Design decisions were continuously validated against implementation realities, enabling pragmatic trade-offs without losing accessibility goals.

Outcomes and impact

Reduced delivery and testing effort

Reusing accessible components and standardized layouts made development and QA more predictable.

Engineering feedback indicated a significant reduction in development and testing effort for shared flows and components.

Improved cross-functional alignment

Accessibility standards created a shared reference point across design, engineering, QA, and product, reducing ambiguity and late-stage rework.

Enabled strategic simplification

Accessibility supported broader decisions to simplify flows and challenge low-value features based on user necessity, legal requirements, and commercial viability.

This work directly informed a company-wide product strategy focused on simplification and keeping only what is essential for users and the business. While implementation is planned for 2026, the accessibility mission laid the structural and conceptual foundation.

Strengthened compliance and market positioning

Proactively addressing accessibility reduced compliance risk and improved readiness for tenders and regulated partnerships. Accessibility shifted from a perceived cost to a strategic capability.

The accessibility mission led to a clear shift from reactive fixes to a shared, system-level baseline.

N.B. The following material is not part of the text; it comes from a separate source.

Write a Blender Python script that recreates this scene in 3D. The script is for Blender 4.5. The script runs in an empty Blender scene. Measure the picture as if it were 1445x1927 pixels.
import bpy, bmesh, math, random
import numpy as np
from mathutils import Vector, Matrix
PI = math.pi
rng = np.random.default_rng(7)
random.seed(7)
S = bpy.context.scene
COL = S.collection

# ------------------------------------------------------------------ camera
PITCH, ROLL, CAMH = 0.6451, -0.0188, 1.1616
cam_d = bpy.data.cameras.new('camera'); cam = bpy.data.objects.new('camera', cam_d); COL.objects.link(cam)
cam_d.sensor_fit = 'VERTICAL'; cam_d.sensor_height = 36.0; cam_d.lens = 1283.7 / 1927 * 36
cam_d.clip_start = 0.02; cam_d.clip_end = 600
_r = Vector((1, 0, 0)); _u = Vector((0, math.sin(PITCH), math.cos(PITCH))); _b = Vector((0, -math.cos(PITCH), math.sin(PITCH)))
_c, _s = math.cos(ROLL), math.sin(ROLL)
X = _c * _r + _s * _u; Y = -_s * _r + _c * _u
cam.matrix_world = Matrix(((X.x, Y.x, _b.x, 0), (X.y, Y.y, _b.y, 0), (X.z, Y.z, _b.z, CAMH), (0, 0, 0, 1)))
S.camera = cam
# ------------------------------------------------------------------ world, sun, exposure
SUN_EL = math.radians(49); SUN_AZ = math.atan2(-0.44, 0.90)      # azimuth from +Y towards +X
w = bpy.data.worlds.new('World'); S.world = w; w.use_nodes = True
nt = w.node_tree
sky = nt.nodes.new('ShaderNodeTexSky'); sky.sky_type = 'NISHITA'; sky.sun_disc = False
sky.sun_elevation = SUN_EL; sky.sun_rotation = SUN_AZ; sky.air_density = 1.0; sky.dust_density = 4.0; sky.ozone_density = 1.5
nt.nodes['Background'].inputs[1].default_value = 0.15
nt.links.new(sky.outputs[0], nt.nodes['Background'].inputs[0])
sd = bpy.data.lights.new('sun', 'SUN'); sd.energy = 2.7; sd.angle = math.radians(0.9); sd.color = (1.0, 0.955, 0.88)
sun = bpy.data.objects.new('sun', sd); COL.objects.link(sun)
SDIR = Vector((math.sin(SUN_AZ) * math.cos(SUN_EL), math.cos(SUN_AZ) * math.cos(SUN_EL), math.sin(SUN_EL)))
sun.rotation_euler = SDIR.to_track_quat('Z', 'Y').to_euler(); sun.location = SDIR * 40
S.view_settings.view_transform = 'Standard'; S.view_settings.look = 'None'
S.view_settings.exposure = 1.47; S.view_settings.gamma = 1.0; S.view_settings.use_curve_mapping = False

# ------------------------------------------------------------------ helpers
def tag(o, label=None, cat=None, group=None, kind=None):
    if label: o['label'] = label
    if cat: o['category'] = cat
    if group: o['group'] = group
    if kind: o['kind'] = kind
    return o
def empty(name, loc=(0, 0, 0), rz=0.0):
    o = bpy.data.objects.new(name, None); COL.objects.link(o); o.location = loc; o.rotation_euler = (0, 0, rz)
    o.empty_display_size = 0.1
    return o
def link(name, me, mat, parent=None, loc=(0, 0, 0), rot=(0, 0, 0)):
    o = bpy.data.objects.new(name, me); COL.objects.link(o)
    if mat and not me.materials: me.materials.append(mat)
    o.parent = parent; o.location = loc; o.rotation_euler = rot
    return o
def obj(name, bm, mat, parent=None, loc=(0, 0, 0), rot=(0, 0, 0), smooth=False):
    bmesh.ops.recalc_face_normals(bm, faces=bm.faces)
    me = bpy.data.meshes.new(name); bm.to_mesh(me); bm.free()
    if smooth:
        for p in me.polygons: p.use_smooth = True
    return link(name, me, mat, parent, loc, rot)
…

Raised accessibility baseline

Accessibility was embedded into components, layouts, and shared patterns, improving consistency across web, Android, and iOS.

Reflection

Accessibility cannot succeed as a parallel initiative. It becomes sustainable only when embedded into systems, standards, and decision-making.

Under tighter constraints, I would push earlier for clearer ownership and shared success metrics that value reduced compliance risk and long-term development efficiency — not only short-term delivery.

Most importantly, this work reinforced that regulation does not have to limit product quality. When approached deliberately, it can become leverage for simplification, focus, and better design decisions.